Quilto (Arabian Stallion)

This blog is dedicated in loving memory of my familiar spirits. These Animal Angels have been my best friends, my protectors, my teachers, my dogs, my heart.  Teaching me the values & ethics no people ever had (save my grandmother). They taught me to know love, loyalty, devotion, courage and heart.  To know them with out limits and to have them with out condition. I would not be the person that I am today had not been blessed with those tremendous spirits.
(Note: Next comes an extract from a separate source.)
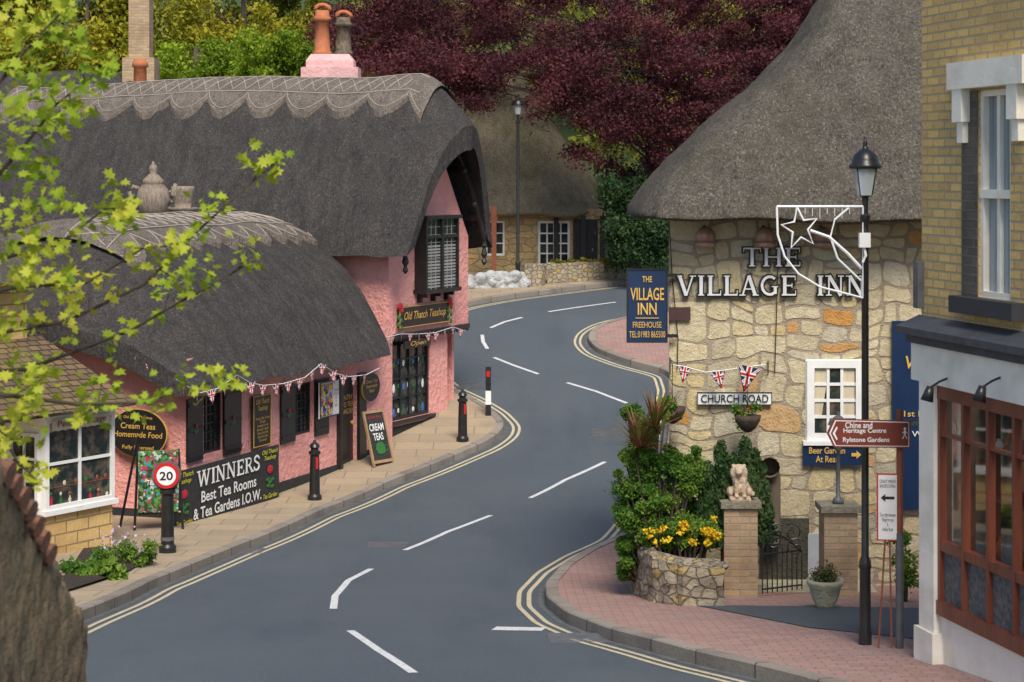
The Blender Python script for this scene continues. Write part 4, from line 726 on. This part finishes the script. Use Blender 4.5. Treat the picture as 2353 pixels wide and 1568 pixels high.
for cx_,cz_,sx in((a.x+.12,a.z-.2,1),(b.x-.1,a.z-.28,-1),(a.x+.16,z0+.68,-1),(b.x-.14,z0+.68,1)):
    m.tube([(cx_+sx*(.015+.012*t)*math.cos(t),22.80,cz_+(.015+.012*t)*math.sin(t)) for t in np.arange(0,9,.5)],.008,5)
m.make('bars',[BLK],S)
m=M(fi); q=rect(fi,1855,1225,1892,1420); m.box(q[0],q[1],.0,.06,q[2],q[3]); m.make('door',[mat('pale_grey_door',(.42,.45,.47),(.34,.37,.39),5,.5)],I); m=M(fi); q=rect(fi,1800,1330,1990,1350); m.box(q[0]-1,q[1],.05,.9,-6,g(23.5)+.15); m.make('step',[CONC],I)
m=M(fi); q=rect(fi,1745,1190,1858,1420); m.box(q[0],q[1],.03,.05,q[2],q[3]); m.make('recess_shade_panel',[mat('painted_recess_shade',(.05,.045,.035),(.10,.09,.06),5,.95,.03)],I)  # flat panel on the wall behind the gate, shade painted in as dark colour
p=P(1770,1075,23.75); m=M(); m.tube([(p.x-.02,p.y-.12,p.z+.02),(p.x,p.y,p.z),(p.x+.03,p.y+.05,p.z-.1),(p.x+.03,p.y+.05,p.z-.9)],[.12,.11,.1,.1],12,0,False); m.make('vent_pipe',[mat('clay_pipe',(.16,.12,.09),None)],I,smooth=True)
p=P(1896,1437,21.3); p.z=g(21.3)+.13; S=thing('plant_pot','weathered stone urn planted with small shrubs','plant pot',p); m=M(); m.lathe((p.x,p.y,p.z),[(.1,0),(.11,.04),(.14,.1),(.17,.22),(.2,.26),(.2,.3),(.17,.3),(.16,.27)],18); m.make('pot',[CONC],S,smooth=True); leafobj('foliage',clump((p.x,p.y,p.z+.34),.14,700),.02,leafm('pot_leaf',(.09,.16,.03),(.30,.06,.12),(.06,.12,.02),6),S)
bush('garden_plant','green shrub behind the sign posts',[(2080,1290,22,30),(2085,1330,22,28),(2070,1240,22.2,22)],.025,MIDG,n=400)
# ---------- lamp posts
def lamppost(p,h,lab,grp,k=1.0):
    S=thing('street_lamp',lab,'street lamp',p,grp); m=M(); z=p.z; m.lathe((p.x,p.y,z),[(.06*k,0),(.06*k,.12),(.052*k,.16),(.05*k,.68),(.058*k,.7),(.053*k,.75),(.034*k,.8),(.032*k,h-.75),(.045*k,h-.73),(.045*k,h-.68),(.025*k,h-.66),(.03*k,h-.52),(.06*k,h-.5)],16); m.make('post',[BLK],S,smooth=True).data.set_sharp_from_angle(angle=.6)
    m=M(); m.lathe((p.x,p.y,z+h-.5),[(.07*k,0),(.115*k,.24)],8); m.make('lantern_glass',[LANT],S)
    m=M()
    for a in range(4):
        c,s_=math.cos(a*math.pi/2+.785),math.sin(a*math.pi/2+.785); m.tube([(p.x+.075*k*c,p.y+.075*k*s_,z+h-.5),(p.x+.122*k*c,p.y+.122*k*s_,z+h-.25)],.006*k,5)
    m.lathe((p.x,p.y,z+h-.26),[(.145*k,0),(.15*k,.03),(.125*k,.05),(.12*k,.08),(.1*k,.13),(.055*k,.165),(.03*k,.18),(.02*k,.21),(.025*k,.23),(.005*k,.29)],18); m.make('lamp_cap',[BLK],S,smooth=True); return S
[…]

When I close my eyes, I can still feel you by my side

and you will always SHINE INSIDE!

Quilto was my grandfathers horse and his pride and joy. When my grandpa broke his hip he had to stop working with the horses so Quilto became somewhat wild. When my grandpa passed away a few years later I began caring for Quilto. Being a stallion he had an unlimited reserve of testosterone and a very wary opinion of anyone approaching him. The first time I got into the ring with him he charged me & I charged him without hesitation he stopped stomped and snorted a few times then walked away. I had earned his respect and over the next few weeks I earned his trust and friendship. It wasn’t long before he would follow me like a puppy always hanging over my shoulder and nudging me with his nose for affection and treats. We would play a game where I would take off running across the paddock through the door to the other end of the stable and he would chase me till he had me cornered. Then I would turn towards him charging at me he would skid to a stop and I would stomp my feet and throw my arms up. He would rear up snorting and stomping his front hooves on the ground then he would gently walk up and give me a kiss and I would give him a carrot. One day after a rain we were playing this game and I slipped in the mud getting a slow start so when we went through the doorway he was only couple feet behind me. I slipped in the mud at the doorway where there was only room for one to pass and hit the ground. I was sure I would get trampled. But I didn’t and when I looked up I saw Quilto on the ground. He had thrown himself to the ground to keep from stepping on me. Quilto was a stallion and he had a stallions ego and pride but he had a gentle soul as kind and loving as I have ever known. Quilto passed away at age 34 of Colic. I spent a week while he was sick staying up all night with him getting 2 maybe 3 hours of sleep before I would have someone waking me up with those dreaded words Quilto is down again.  We finally had to put him down he was suffering so much it broke my heart when he passed away. Even today I question my decision  every choice was made with his best interest at heart and still I will always feel regret for it.